People far wiser than I have gone on at length about the debt ceiling—the limit of how much the U.S. can borrow to pay for what it has already committed to spend. Treasury Secretary Janet Yellen warned of an “economic catastrophe,” possibly as early as June 1.

Without more money or borrowing, it would “drastically reduce the amount of spending, would mean that Social Security recipients and veterans and people counting on money from the government that they’re owed, contractors, we just wouldn’t have enough money to pay the bills,” Yellen said on CNBC.

That is one correct framing, certainly—money being the key aspect. Not enough to pay for commitments and purchases already made. The same framing continues throughout the political posturing, arm-twisting, and coverage. Republicans want spending cuts, though only in the areas where they always want spending cuts and not increases in revenue sources like taxes on corporations and the wealthy that were deeply pruned in the GOP’s 2017 Tax Cuts and Jobs bill.

At the same time, President Biden and the administration don’t want to give essentially axe programs they’ve pushed and want the focus on cutting to come after an increase in the debt ceiling—an action that typically never occurs.

In a way, though, the framing of money is inadequate to the situation because the debt ceiling debate at its heart isn’t about budgets and economics. It’s about trust and psychology.

Often you hear politicians and pundits go on, comparing government spending with how a family budget works. Then you hear others say that the two have nothing in common. In a way, though, both approaches are right.

A family doesn’t have its own currency. It doesn’t control the dynamics of how it borrows. Families certainly cannot borrow indefinitely and survive because they owe debt in someone else’s currency. Make enough in that currency to pay the bills or you’re sunk. It’s a point that supporters of modern monetary theory frequently make. “Print” more money and so long as you don’t run inflation too high, you can keep things going.

But when it comes to debt, both governments and families come up hard against the principle of trust. Those who lend the money, whether directly as cash or through the advanced provision of services and goods with expectations of payment to come, have to trust that the buyer ultimately has the resources and the good will to pay.

What happens when a family’s debt exceeds the ability to pay? First come the dunning letters and calls, then credit gets cut off, collections start, maybe lawsuits. The memory lingers through systems and mechanisms that pass along names of those that sellers feel they cannot trust. Others get the information through credit services, and eventually that family is in a box. It may not be able to get what it needs until it finally begins to pay back what it owes.

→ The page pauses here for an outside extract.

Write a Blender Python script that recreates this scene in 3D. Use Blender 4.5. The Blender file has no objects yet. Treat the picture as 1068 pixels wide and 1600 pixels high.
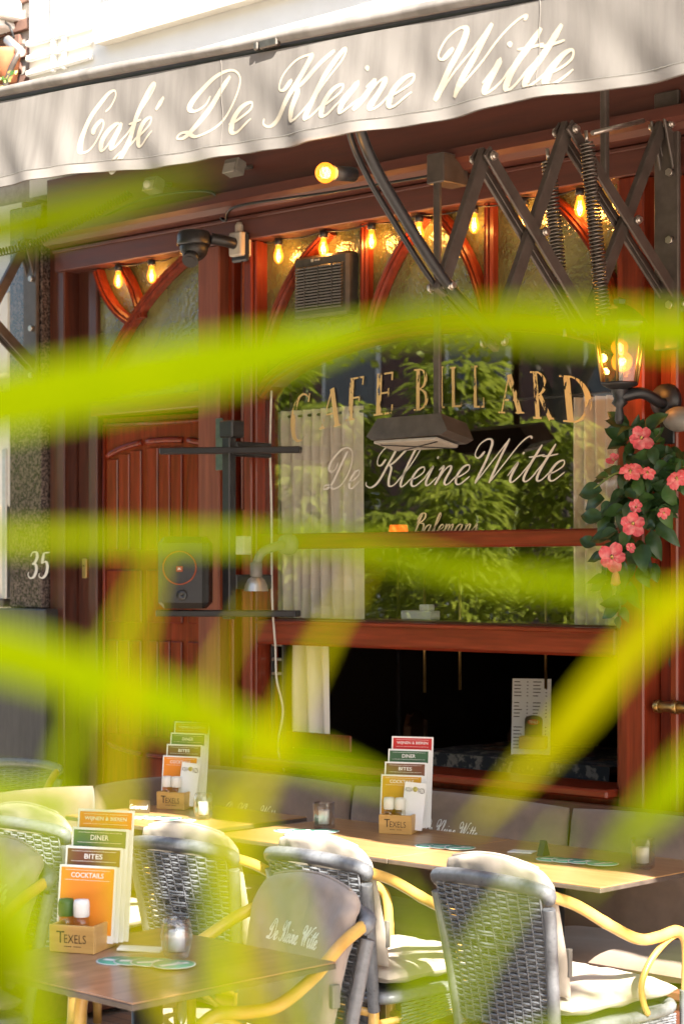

The same dynamic can happen on a national level. Countries borrow, find themselves in financial trouble, spend in currencies they don’t own, then eventually face the reaction of creditors and sources of money. The U.S. does own its own currency, one of the world’s reserve currencies, but still bond holders who have lent money to the government want to get the payments they’ve been promised.

As Yellen pointed out, also Social Security recipients expect to get paid the money they were promised over many years of paying into a system. Companies doing business with the U.S. need to be paid.

Miss payments on any of these because the country doesn’t have the money and the situation is a default. The truth is that no one knows exactly what would happen in a practical sense. There is speculation, like domestic and international credit markets seizing up, massive losses of jobs, maybe a recession, or possibly a depression, the likes of which no one living has ever seen.

But, again, that’s measurement in money. Take out a tape measure marked in trust and the results are likely that no one ever trusts the U.S. again. Well, at least for an incredibly long time. Because we’ve become untrustworthy.

Threatening a default as a way to lower spending? Absurd. That should be done in calmer moods, but neither major political party has shown practical interest. The true treasure that is being threatened by politicians who want their way as part of a dance to gain and keep power is the good word of the U.S. Once gone, it won’t come back.